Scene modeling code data
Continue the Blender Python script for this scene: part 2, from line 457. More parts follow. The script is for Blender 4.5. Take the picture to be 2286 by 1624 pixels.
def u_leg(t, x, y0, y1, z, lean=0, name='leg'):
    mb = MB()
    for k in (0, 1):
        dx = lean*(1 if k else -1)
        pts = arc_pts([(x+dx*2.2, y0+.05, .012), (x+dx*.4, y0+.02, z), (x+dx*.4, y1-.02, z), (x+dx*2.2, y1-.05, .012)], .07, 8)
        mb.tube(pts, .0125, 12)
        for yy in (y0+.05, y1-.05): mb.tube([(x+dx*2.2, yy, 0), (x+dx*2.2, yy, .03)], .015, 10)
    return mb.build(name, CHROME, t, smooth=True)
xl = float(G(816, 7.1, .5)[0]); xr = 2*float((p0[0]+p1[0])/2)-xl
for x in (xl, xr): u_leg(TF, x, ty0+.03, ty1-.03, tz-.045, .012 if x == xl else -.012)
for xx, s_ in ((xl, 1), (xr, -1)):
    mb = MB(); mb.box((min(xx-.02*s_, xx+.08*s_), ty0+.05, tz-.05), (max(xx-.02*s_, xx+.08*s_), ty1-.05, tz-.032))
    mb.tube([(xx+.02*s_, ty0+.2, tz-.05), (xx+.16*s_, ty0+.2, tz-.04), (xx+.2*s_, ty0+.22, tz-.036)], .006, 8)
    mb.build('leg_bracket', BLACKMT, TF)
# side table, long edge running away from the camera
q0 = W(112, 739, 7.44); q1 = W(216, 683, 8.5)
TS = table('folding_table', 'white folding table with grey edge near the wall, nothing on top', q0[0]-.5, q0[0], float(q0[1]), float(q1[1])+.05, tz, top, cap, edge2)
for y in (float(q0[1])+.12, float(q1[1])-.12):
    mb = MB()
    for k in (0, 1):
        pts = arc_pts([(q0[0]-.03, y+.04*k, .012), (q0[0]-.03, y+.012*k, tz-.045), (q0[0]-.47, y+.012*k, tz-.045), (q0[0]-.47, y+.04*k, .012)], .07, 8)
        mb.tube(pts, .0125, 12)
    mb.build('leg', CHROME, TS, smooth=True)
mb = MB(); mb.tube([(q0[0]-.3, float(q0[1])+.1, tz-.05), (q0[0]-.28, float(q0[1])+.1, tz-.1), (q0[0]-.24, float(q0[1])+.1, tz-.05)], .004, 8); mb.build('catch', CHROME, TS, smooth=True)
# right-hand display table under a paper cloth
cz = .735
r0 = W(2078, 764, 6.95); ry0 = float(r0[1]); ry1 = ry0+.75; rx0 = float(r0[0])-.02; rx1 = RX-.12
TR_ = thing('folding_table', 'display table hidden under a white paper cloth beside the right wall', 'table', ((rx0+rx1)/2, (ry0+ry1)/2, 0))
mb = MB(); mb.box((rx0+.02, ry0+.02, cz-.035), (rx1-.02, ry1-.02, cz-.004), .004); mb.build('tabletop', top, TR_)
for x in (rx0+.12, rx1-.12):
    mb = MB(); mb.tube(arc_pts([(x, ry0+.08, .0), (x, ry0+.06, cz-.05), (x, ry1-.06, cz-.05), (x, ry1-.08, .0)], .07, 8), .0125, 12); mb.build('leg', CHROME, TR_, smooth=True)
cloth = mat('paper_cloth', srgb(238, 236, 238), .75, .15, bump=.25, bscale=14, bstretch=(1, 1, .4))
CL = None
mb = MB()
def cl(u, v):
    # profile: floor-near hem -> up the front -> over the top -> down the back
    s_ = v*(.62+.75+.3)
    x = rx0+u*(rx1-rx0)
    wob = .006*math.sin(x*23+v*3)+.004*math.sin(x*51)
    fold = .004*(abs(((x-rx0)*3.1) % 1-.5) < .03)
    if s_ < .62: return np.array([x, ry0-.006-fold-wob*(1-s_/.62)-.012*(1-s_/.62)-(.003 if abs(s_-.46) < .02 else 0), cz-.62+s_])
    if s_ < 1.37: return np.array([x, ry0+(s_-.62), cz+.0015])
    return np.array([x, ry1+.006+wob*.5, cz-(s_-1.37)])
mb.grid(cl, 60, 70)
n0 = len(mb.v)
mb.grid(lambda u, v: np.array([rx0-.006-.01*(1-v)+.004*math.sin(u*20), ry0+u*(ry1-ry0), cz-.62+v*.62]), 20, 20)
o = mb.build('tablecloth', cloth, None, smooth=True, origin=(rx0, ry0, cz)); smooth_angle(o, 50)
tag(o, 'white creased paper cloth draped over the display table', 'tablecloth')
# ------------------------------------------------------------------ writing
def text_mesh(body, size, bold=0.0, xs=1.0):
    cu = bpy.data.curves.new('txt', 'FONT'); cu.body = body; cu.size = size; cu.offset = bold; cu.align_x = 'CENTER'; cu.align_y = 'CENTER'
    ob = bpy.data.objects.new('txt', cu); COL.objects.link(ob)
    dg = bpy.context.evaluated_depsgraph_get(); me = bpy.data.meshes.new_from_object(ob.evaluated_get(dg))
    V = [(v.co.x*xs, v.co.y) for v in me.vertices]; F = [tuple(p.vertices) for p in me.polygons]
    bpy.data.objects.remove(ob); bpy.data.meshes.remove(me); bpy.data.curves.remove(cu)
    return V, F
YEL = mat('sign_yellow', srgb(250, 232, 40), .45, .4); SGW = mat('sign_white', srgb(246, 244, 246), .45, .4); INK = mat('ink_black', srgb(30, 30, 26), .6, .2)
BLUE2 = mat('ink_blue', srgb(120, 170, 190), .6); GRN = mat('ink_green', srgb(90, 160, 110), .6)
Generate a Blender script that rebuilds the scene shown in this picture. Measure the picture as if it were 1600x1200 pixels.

**WHAT YOU WILL DO:** Each line of the material above needs to be quoted exactly, please.

**TASK RESULT:**
Continue the Blender Python script for this scene: part 2, from line 457. More parts follow. The script is for Blender 4.5. Take the picture to be 2286 by 1624 pixels.
def u_leg(t, x, y0, y1, z, lean=0, name='leg'):
    mb = MB()
    for k in (0, 1):
        dx = lean*(1 if k else -1)
        pts = arc_pts([(x+dx*2.2, y0+.05, .012), (x+dx*.4, y0+.02, z), (x+dx*.4, y1-.02, z), (x+dx*2.2, y1-.05, .012)], .07, 8)
        mb.tube(pts, .0125, 12)
        for yy in (y0+.05, y1-.05): mb.tube([(x+dx*2.2, yy, 0), (x+dx*2.2, yy, .03)], .015, 10)
    return mb.build(name, CHROME, t, smooth=True)
xl = float(G(816, 7.1, .5)[0]); xr = 2*float((p0[0]+p1[0])/2)-xl
for x in (xl, xr): u_leg(TF, x, ty0+.03, ty1-.03, tz-.045, .012 if x == xl else -.012)
for xx, s_ in ((xl, 1), (xr, -1)):
    mb = MB(); mb.box((min(xx-.02*s_, xx+.08*s_), ty0+.05, tz-.05), (max(xx-.02*s_, xx+.08*s_), ty1-.05, tz-.032))
    mb.tube([(xx+.02*s_, ty0+.2, tz-.05), (xx+.16*s_, ty0+.2, tz-.04), (xx+.2*s_, ty0+.22, tz-.036)], .006, 8)
    mb.build('leg_bracket', BLACKMT, TF)
# side table, long edge running away from the camera
q0 = W(112, 739, 7.44); q1 = W(216, 683, 8.5)
TS = table('folding_table', 'white folding table with grey edge near the wall, nothing on top', q0[0]-.5, q0[0], float(q0[1]), float(q1[1])+.05, tz, top, cap, edge2)
for y in (float(q0[1])+.12, float(q1[1])-.12):
    mb = MB()
    for k in (0, 1):
        pts = arc_pts([(q0[0]-.03, y+.04*k, .012), (q0[0]-.03, y+.012*k, tz-.045), (q0[0]-.47, y+.012*k, tz-.045), (q0[0]-.47, y+.04*k, .012)], .07, 8)
        mb.tube(pts, .0125, 12)
    mb.build('leg', CHROME, TS, smooth=True)
mb = MB(); mb.tube([(q0[0]-.3, float(q0[1])+.1, tz-.05), (q0[0]-.28, float(q0[1])+.1, tz-.1), (q0[0]-.24, float(q0[1])+.1, tz-.05)], .004, 8); mb.build('catch', CHROME, TS, smooth=True)
# right-hand display table under a paper cloth
cz = .735
r0 = W(2078, 764, 6.95); ry0 = float(r0[1]); ry1 = ry0+.75; rx0 = float(r0[0])-.02; rx1 = RX-.12
TR_ = thing('folding_table', 'display table hidden under a white paper cloth beside the right wall', 'table', ((rx0+rx1)/2, (ry0+ry1)/2, 0))
mb = MB(); mb.box((rx0+.02, ry0+.02, cz-.035), (rx1-.02, ry1-.02, cz-.004), .004); mb.build('tabletop', top, TR_)
for x in (rx0+.12, rx1-.12):
    mb = MB(); mb.tube(arc_pts([(x, ry0+.08, .0), (x, ry0+.06, cz-.05), (x, ry1-.06, cz-.05), (x, ry1-.08, .0)], .07, 8), .0125, 12); mb.build('leg', CHROME, TR_, smooth=True)
cloth = mat('paper_cloth', srgb(238, 236, 238), .75, .15, bump=.25, bscale=14, bstretch=(1, 1, .4))
CL = None
mb = MB()
def cl(u, v):
    # profile: floor-near hem -> up the front -> over the top -> down the back
    s_ = v*(.62+.75+.3)
    x = rx0+u*(rx1-rx0)
    wob = .006*math.sin(x*23+v*3)+.004*math.sin(x*51)
    fold = .004*(abs(((x-rx0)*3.1) % 1-.5) < .03)
    if s_ < .62: return np.array([x, ry0-.006-fold-wob*(1-s_/.62)-.012*(1-s_/.62)-(.003 if abs(s_-.46) < .02 else 0), cz-.62+s_])
    if s_ < 1.37: return np.array([x, ry0+(s_-.62), cz+.0015])
    return np.array([x, ry1+.006+wob*.5, cz-(s_-1.37)])
mb.grid(cl, 60, 70)
n0 = len(mb.v)
mb.grid(lambda u, v: np.array([rx0-.006-.01*(1-v)+.004*math.sin(u*20), ry0+u*(ry1-ry0), cz-.62+v*.62]), 20, 20)
o = mb.build('tablecloth', cloth, None, smooth=True, origin=(rx0, ry0, cz)); smooth_angle(o, 50)
tag(o, 'white creased paper cloth draped over the display table', 'tablecloth')
# ------------------------------------------------------------------ writing
def text_mesh(body, size, bold=0.0, xs=1.0):
    cu = bpy.data.curves.new('txt', 'FONT'); cu.body = body; cu.size = size; cu.offset = bold; cu.align_x = 'CENTER'; cu.align_y = 'CENTER'
    ob = bpy.data.objects.new('txt', cu); COL.objects.link(ob)
    dg = bpy.context.evaluated_depsgraph_get(); me = bpy.data.meshes.new_from_object(ob.evaluated_get(dg))
    V = [(v.co.x*xs, v.co.y) for v in me.vertices]; F = [tuple(p.vertices) for p in me.polygons]
    bpy.data.objects.remove(ob); bpy.data.meshes.remove(me); bpy.data.curves.remove(cu)
    return V, F
YEL = mat('sign_yellow', srgb(250, 232, 40), .45, .4); SGW = mat('sign_white', srgb(246, 244, 246), .45, .4); INK = mat('ink_black', srgb(30, 30, 26), .6, .2)
BLUE2 = mat('ink_blue', srgb(120, 170, 190), .6); GRN = mat('ink_green', srgb(90, 160, 110), .6)
Generate a Blender script that rebuilds the scene shown in this picture. Measure the picture as if it were 1600x1200 pixels.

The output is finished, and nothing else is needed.